Den abschließenden Vortrag der Landshuter Energiegespräche der Hochschule Landshut im Sommersemester 2025 nutzte Prof. Dr. Josef Hofmann am 30. Juni 2025 für eine Bilanz der deutschen Energiewende. Gerade der Ausbau der regenerativen Energien im Stromsektor sei auf einem guten Weg, allerdings bleiben viele Herausforderungen, die aber auch Chancen bieten.

Prof. Dr. Josef Hofmann zog eine Bilanz der Energiewende.
Prof. Dr.
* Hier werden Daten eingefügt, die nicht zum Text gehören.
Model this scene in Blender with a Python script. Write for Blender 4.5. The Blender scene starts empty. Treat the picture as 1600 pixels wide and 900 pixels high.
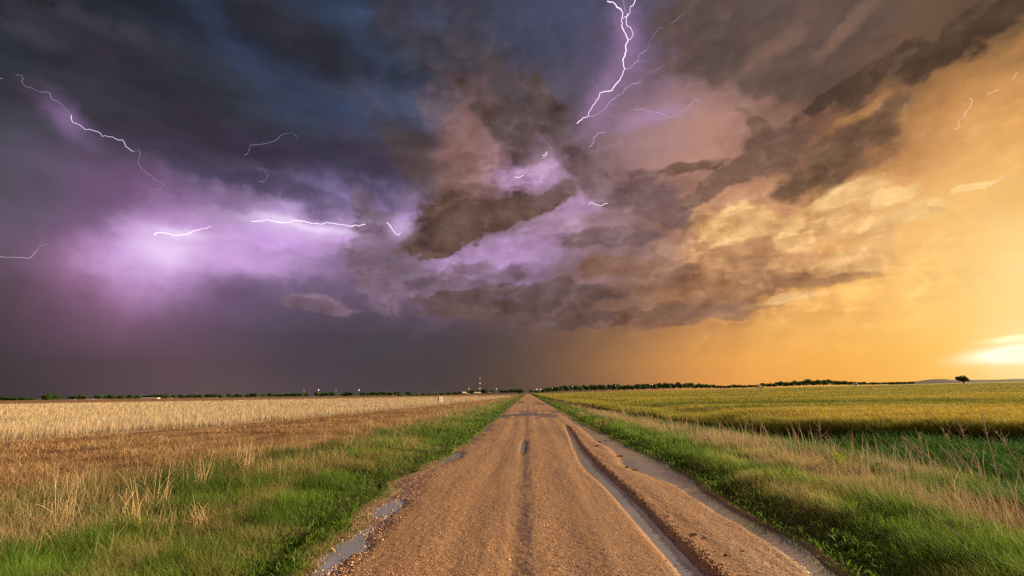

Josef Hofmann zog eine Bilanz der Energiewende.

Die Landshuter Energiegespräche befassten sich in diesem Semester mit Alternativen und Perspektiven für eine erfolgreiche Energiewende. Passend zum Thema sei es wichtig, eine Bilanz der Energiewende zu ziehen, sich den aktuellen Stand bewusst zu machen und Perspektiven zu zeigen, wie Hochschulvizepräsident Prof. Dr. Marcus Jautze in seiner Begrüßung der rund 100 in Präsenz oder online anwesenden Teilnehmenden erklärte.
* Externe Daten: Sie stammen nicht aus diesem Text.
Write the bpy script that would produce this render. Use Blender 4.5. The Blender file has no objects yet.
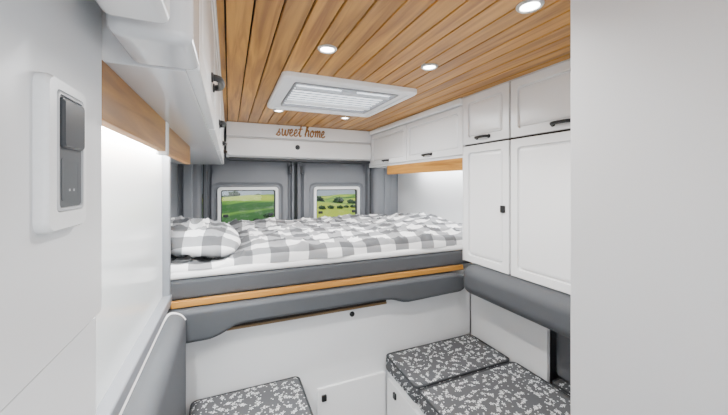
import bpy, bmesh, math, random
from mathutils import Vector, Matrix, noise
random.seed(4)
Z0=1.4
col=bpy.context.scene.collection
V=Vector
# ---------------- materials ----------------
def nmat(name):
    m=bpy.data.materials.new(name); m.use_nodes=True
    nt=m.node_tree; b=nt.nodes['Principled BSDF']
    return m,nt,b
def plain(name,c,rough=.5,metal=0,emit=0,bump=0,bscale=300,ecol=None,var=.04,coat=0):
    m,nt,b=nmat(name)
    tc=nt.nodes.new('ShaderNodeTexCoord'); n=nt.nodes.new('ShaderNodeTexNoise'); n.inputs['Scale'].default_value=bscale
    nt.links.new(tc.outputs['Object'],n.inputs['Vector'])
    r=nt.nodes.new('ShaderNodeMix'); r.data_type='RGBA'
    r.inputs[6].default_value=tuple(x*(1-var) for x in c)+(1,); r.inputs[7].default_value=tuple(min(1,x*(1+var)) for x in c)+(1,)
    nt.links.new(n.outputs['Fac'],r.inputs[0]); nt.links.new(r.outputs[2],b.inputs['Base Color'])
    b.inputs['Roughness'].default_value=rough; b.inputs['Metallic'].default_value=metal
    b.inputs['Coat Weight'].default_value=coat
    if emit:
        b.inputs['Emission Color'].default_value=tuple(ecol or c)+(1,); b.inputs['Emission Strength'].default_value=emit
    if bump:
        bp=nt.nodes.new('ShaderNodeBump'); bp.inputs['Strength'].default_value=bump; bp.inputs['Distance'].default_value=.002
        nt.links.new(n.outputs['Fac'],bp.inputs['Height']); nt.links.new(bp.outputs[0],b.inputs['Normal'])
    return m
def wood(name,c1,c2,axis=1,rough=.4):
    m,nt,b=nmat(name)
    tc=nt.nodes.new('ShaderNodeTexCoord'); mp=nt.nodes.new('ShaderNodeMapping')
    s=[34,34,34]; s[axis]=2.0; mp.inputs['Scale'].default_value=s
    ge=nt.nodes.new('ShaderNodeNewGeometry')
    mu=nt.nodes.new('ShaderNodeMath'); mu.operation='MULTIPLY'; mu.inputs[1].default_value=31
    nt.links.new(ge.outputs['Random Per Island'],mu.inputs[0])
    ad=nt.nodes.new('ShaderNodeVectorMath'); ad.operation='ADD'
    nt.links.new(tc.outputs['Object'],ad.inputs[0]); nt.links.new(mu.outputs[0],ad.inputs[1])
    nt.links.new(ad.outputs[0],mp.inputs['Vector'])
    n=nt.nodes.new('ShaderNodeTexNoise'); n.inputs['Scale'].default_value=1; n.inputs['Detail'].default_value=6; n.inputs['Distortion'].default_value=1.0
    nt.links.new(mp.outputs[0],n.inputs['Vector'])
    cr=nt.nodes.new('ShaderNodeValToRGB'); cr.color_ramp.elements[0].position=.32; cr.color_ramp.elements[1].position=.66
    cr.color_ramp.elements[0].color=c1+(1,); cr.color_ramp.elements[1].color=c2+(1,)
    nt.links.new(n.outputs['Fac'],cr.inputs[0])
    hs=nt.nodes.new('ShaderNodeHueSaturation')
    mr=nt.nodes.new('ShaderNodeMapRange'); mr.inputs[3].default_value=.82; mr.inputs[4].default_value=1.15
    nt.links.new(ge.outputs['Random Per Island'],mr.inputs[0]); nt.links.new(mr.outputs[0],hs.inputs['Value'])
    nt.links.new(cr.outputs[0],hs.inputs['Color']); nt.links.new(hs.outputs[0],b.inputs['Base Color'])
    b.inputs['Roughness'].default_value=rough
    return m
def speckle():
    m,nt,b=nmat('floral_print_fabric')
    N=nt.nodes.new; Lk=nt.links.new
    def M(op,a,c=0,d=None):
        n=N('ShaderNodeMath'); n.operation=op
        for i,x in enumerate((a,c,d)):
            if x is None: continue
            if isinstance(x,(int,float)): n.inputs[i].default_value=x
            else: Lk(x,n.inputs[i])
        return n.outputs[0]
    tc=N('ShaderNodeTexCoord'); sp=N('ShaderNodeSeparateXYZ'); Lk(tc.outputs['Object'],sp.inputs[0])
    zz=M('MULTIPLY',sp.outputs[2],.8); cx=N('ShaderNodeCombineXYZ')
    Lk(M('ADD',sp.outputs[0],zz),cx.inputs[0]); Lk(M('ADD',sp.outputs[1],zz),cx.inputs[1])
    outs=[]
    for k,(S,kind) in enumerate([(24,'sprig'),(23,'flower'),(50,'dot')]):
        mp=N('ShaderNodeMapping'); mp.inputs['Scale'].default_value=(S,S,1); mp.inputs['Location'].default_value=(k*7.3,k*3.7,0); mp.inputs['Rotation'].default_value=(0,0,k*.6)
        Lk(cx.outputs[0],mp.inputs[0])
        v=N('ShaderNodeTexVoronoi'); v.voronoi_dimensions='2D'; v.inputs['Scale'].default_value=1; v.inputs['Randomness'].default_value=.75
        Lk(mp.outputs[0],v.inputs['Vector'])
        sb=N('ShaderNodeVectorMath'); sb.operation='SUBTRACT'; Lk(mp.outputs[0],sb.inputs[0]); Lk(v.outputs['Position'],sb.inputs[1])
        cs=N('ShaderNodeSeparateColor'); Lk(v.outputs['Color'],cs.inputs[0])
        ro=N('ShaderNodeVectorRotate'); ro.rotation_type='Z_AXIS'; Lk(sb.outputs[0],ro.inputs['Vector']); Lk(M('MULTIPLY',cs.outputs[0],6.28),ro.inputs['Angle'])
        q=N('ShaderNodeSeparateXYZ'); Lk(ro.outputs[0],q.inputs[0]); x,y=q.outputs[0],q.outputs[1]
        if kind=='sprig':
            lobe=M('ABSOLUTE',M('SINE',M('MULTIPLY_ADD',x,11.,M('MULTIPLY',M('ABSOLUTE',y),-7.))))
            wid=M('MULTIPLY',M('SUBTRACT',.42,M('ABSOLUTE',x)),.5)
            o=M('MULTIPLY',M('LESS_THAN',M('ABSOLUTE',y),wid),M('GREATER_THAN',lobe,.66))
            o=M('MAXIMUM',o,M('MULTIPLY',M('LESS_THAN',M('ABSOLUTE',y),.028),M('LESS_THAN',M('ABSOLUTE',x),.43)))
            o=M('MULTIPLY',o,M('GREATER_THAN',cs.outputs[1],.10))
        elif kind=='flower':
            r=M('SQRT',M('ADD',M('MULTIPLY',x,x),M('MULTIPLY',y,y)))
            th=M('ARCTAN2',y,x); R=M('MULTIPLY_ADD',M('COSINE',M('MULTIPLY',th,5)),.075,.145)
            o=M('MULTIPLY',M('LESS_THAN',r,R),M('GREATER_THAN',r,.04))
            o=M('MULTIPLY',o,M('GREATER_THAN',cs.outputs[1],.45))
        else:
            o=M('MULTIPLY',M('LESS_THAN',v.outputs['Distance'],.15),M('GREATER_THAN',cs.outputs[1],.55))
        outs.append(o)
    o=outs[0]
    for q in outs[1:]: o=M('MAXIMUM',o,q)
    r=N('ShaderNodeMix'); r.data_type='RGBA'; r.inputs[6].default_value=(.070,.073,.078,1); r.inputs[7].default_value=(.62,.63,.64,1)
    Lk(o,r.inputs[0]); Lk(r.outputs[2],b.inputs['Base Color']); b.inputs['Roughness'].default_value=.85
    return m
def gingham(name='gingham_cloth',s=.16):
    m,nt,b=nmat(name)
    tc=nt.nodes.new('ShaderNodeTexCoord'); sp=nt.nodes.new('ShaderNodeSeparateXYZ')
    nz=nt.nodes.new('ShaderNodeTexNoise'); nz.inputs['Scale'].default_value=3; nz.inputs['Detail'].default_value=0
    nt.links.new(tc.outputs['Object'],nz.inputs['Vector'])
    vm=nt.nodes.new('ShaderNodeVectorMath'); vm.operation='MULTIPLY_ADD'; vm.inputs[1].default_value=(.08,.08,0)
    nt.links.new(nz.outputs['Color'],vm.inputs[0]); nt.links.new(tc.outputs['Object'],vm.inputs[2])
    nt.links.new(vm.outputs[0],sp.inputs[0])
    def M(op,a,bv):
        n=nt.nodes.new('ShaderNodeMath'); n.operation=op
        for i,x in enumerate((a,bv)):
            if not isinstance(x,(int,float)): nt.links.new(x,n.inputs[i])
            else: n.inputs[i].default_value=x
        return n.outputs[0]
    yz=M('ADD',sp.outputs[1],sp.outputs[2])
    a=M('LESS_THAN',M('FRACT',M('DIVIDE',M('ADD',sp.outputs[0],10.),s),0),.5)
    c=M('LESS_THAN',M('FRACT',M('DIVIDE',M('ADD',yz,10.03),s),0),.5)
    su=M('MULTIPLY',M('ADD',a,c),.5)
    cr=nt.nodes.new('ShaderNodeValToRGB'); cr.color_ramp.interpolation='CONSTANT'
    e=cr.color_ramp.elements; e[0].color=(.84,.84,.845,1); e[1].position=.7; e[1].color=(.085,.088,.094,1)
    k=e.new(.3); k.color=(.26,.265,.275,1)
    nt.links.new(su,cr.inputs[0]); nt.links.new(cr.outputs[0],b.inputs['Base Color']); b.inputs['Roughness'].default_value=.9
    return m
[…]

Und diese Bilanz zog Prof. Dr. Josef Hofmann (Initiator der Vorlesungsreihe und Sprecher des Forschungsbereichs Energie der Hochschule Landshut) im abschließenden Vortrag der Vorlesungsreihe in diesem Sommersemester. Moderiert wurde die Veranstaltung mit anschließender Diskussion von Prof. Dr. Tim Rödiger (Hochschule Landshut). Die „German Energiewende“ sei mittlerweile auch international ein Begriff. Doch wie er an einer Flasche mit der Aufschrift Vodka verdeutlichte, stelle sich auch bei der Energiewende die Frage, ob das Etikett dem Inhalt entspräche. Fraglich sei auch wie ernst die neue Bundesregierung die Energiewende nehmen wird, die vom diskutierten Sondervermögen in Höhe von 500 Mrd. Euro für die Energiewende aktuell nun Gelder für die fossile Erdgasförderung vor Borkum einzusetzen plane.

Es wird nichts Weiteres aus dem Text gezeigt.